STATED PROBLEM:
Retype all of the data exactly as given.

────────────────────

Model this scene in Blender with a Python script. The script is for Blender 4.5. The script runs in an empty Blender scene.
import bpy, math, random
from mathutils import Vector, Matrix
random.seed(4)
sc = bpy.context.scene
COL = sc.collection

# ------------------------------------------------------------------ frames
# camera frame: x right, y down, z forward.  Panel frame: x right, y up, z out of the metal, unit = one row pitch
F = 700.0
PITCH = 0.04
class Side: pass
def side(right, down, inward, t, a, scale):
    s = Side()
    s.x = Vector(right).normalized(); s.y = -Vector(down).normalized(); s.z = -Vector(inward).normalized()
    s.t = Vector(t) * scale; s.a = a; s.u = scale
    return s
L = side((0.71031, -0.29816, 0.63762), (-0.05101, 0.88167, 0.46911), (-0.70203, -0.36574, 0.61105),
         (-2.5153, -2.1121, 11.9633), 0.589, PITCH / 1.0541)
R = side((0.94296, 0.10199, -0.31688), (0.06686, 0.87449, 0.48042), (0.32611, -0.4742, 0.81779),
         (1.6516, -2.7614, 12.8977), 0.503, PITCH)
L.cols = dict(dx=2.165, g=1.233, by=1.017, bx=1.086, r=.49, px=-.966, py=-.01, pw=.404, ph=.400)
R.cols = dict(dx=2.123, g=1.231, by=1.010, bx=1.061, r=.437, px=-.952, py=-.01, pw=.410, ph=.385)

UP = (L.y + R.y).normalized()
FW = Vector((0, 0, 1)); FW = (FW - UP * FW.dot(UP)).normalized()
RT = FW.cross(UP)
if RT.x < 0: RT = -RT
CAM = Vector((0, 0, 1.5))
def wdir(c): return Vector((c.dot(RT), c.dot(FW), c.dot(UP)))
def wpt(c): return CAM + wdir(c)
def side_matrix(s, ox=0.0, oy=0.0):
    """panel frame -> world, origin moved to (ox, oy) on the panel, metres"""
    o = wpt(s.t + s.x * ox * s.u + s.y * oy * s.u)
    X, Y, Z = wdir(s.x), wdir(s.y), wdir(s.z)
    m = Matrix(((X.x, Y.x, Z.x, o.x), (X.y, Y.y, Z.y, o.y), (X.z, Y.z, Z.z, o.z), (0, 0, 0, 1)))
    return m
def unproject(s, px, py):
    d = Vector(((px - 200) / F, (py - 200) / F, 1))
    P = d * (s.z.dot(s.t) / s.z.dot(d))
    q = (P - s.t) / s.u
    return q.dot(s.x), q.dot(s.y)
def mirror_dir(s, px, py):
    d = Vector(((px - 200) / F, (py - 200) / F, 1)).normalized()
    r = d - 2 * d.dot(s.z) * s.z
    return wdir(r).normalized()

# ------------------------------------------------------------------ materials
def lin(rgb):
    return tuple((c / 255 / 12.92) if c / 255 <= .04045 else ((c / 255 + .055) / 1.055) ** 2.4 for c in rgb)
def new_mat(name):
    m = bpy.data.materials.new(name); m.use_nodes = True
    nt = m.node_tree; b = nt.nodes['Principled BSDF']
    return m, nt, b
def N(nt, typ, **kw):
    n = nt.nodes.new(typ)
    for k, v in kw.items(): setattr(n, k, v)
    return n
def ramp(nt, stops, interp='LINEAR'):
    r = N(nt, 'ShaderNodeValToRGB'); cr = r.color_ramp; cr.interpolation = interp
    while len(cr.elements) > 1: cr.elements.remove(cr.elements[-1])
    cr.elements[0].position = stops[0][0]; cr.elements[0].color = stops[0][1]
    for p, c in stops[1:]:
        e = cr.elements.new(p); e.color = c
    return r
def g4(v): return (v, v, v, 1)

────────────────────

EXPECTED OUTPUT:
Model this scene in Blender with a Python script. The script is for Blender 4.5. The script runs in an empty Blender scene.
import bpy, math, random
from mathutils import Vector, Matrix
random.seed(4)
sc = bpy.context.scene
COL = sc.collection

# ------------------------------------------------------------------ frames
# camera frame: x right, y down, z forward.  Panel frame: x right, y up, z out of the metal, unit = one row pitch
F = 700.0
PITCH = 0.04
class Side: pass
def side(right, down, inward, t, a, scale):
    s = Side()
    s.x = Vector(right).normalized(); s.y = -Vector(down).normalized(); s.z = -Vector(inward).normalized()
    s.t = Vector(t) * scale; s.a = a; s.u = scale
    return s
L = side((0.71031, -0.29816, 0.63762), (-0.05101, 0.88167, 0.46911), (-0.70203, -0.36574, 0.61105),
         (-2.5153, -2.1121, 11.9633), 0.589, PITCH / 1.0541)
R = side((0.94296, 0.10199, -0.31688), (0.06686, 0.87449, 0.48042), (0.32611, -0.4742, 0.81779),
         (1.6516, -2.7614, 12.8977), 0.503, PITCH)
L.cols = dict(dx=2.165, g=1.233, by=1.017, bx=1.086, r=.49, px=-.966, py=-.01, pw=.404, ph=.400)
R.cols = dict(dx=2.123, g=1.231, by=1.010, bx=1.061, r=.437, px=-.952, py=-.01, pw=.410, ph=.385)

UP = (L.y + R.y).normalized()
FW = Vector((0, 0, 1)); FW = (FW - UP * FW.dot(UP)).normalized()
RT = FW.cross(UP)
if RT.x < 0: RT = -RT
CAM = Vector((0, 0, 1.5))
def wdir(c): return Vector((c.dot(RT), c.dot(FW), c.dot(UP)))
def wpt(c): return CAM + wdir(c)
def side_matrix(s, ox=0.0, oy=0.0):
    """panel frame -> world, origin moved to (ox, oy) on the panel, metres"""
    o = wpt(s.t + s.x * ox * s.u + s.y * oy * s.u)
    X, Y, Z = wdir(s.x), wdir(s.y), wdir(s.z)
    m = Matrix(((X.x, Y.x, Z.x, o.x), (X.y, Y.y, Z.y, o.y), (X.z, Y.z, Z.z, o.z), (0, 0, 0, 1)))
    return m
def unproject(s, px, py):
    d = Vector(((px - 200) / F, (py - 200) / F, 1))
    P = d * (s.z.dot(s.t) / s.z.dot(d))
    q = (P - s.t) / s.u
    return q.dot(s.x), q.dot(s.y)
def mirror_dir(s, px, py):
    d = Vector(((px - 200) / F, (py - 200) / F, 1)).normalized()
    r = d - 2 * d.dot(s.z) * s.z
    return wdir(r).normalized()

# ------------------------------------------------------------------ materials
def lin(rgb):
    return tuple((c / 255 / 12.92) if c / 255 <= .04045 else ((c / 255 + .055) / 1.055) ** 2.4 for c in rgb)
def new_mat(name):
    m = bpy.data.materials.new(name); m.use_nodes = True
    nt = m.node_tree; b = nt.nodes['Principled BSDF']
    return m, nt, b
def N(nt, typ, **kw):
    n = nt.nodes.new(typ)
    for k, v in kw.items(): setattr(n, k, v)
    return n
def ramp(nt, stops, interp='LINEAR'):
    r = N(nt, 'ShaderNodeValToRGB'); cr = r.color_ramp; cr.interpolation = interp
    while len(cr.elements) > 1: cr.elements.remove(cr.elements[-1])
    cr.elements[0].position = stops[0][0]; cr.elements[0].color = stops[0][1]
    for p, c in stops[1:]:
        e = cr.elements.new(p); e.color = c
    return r
def g4(v): return (v, v, v, 1)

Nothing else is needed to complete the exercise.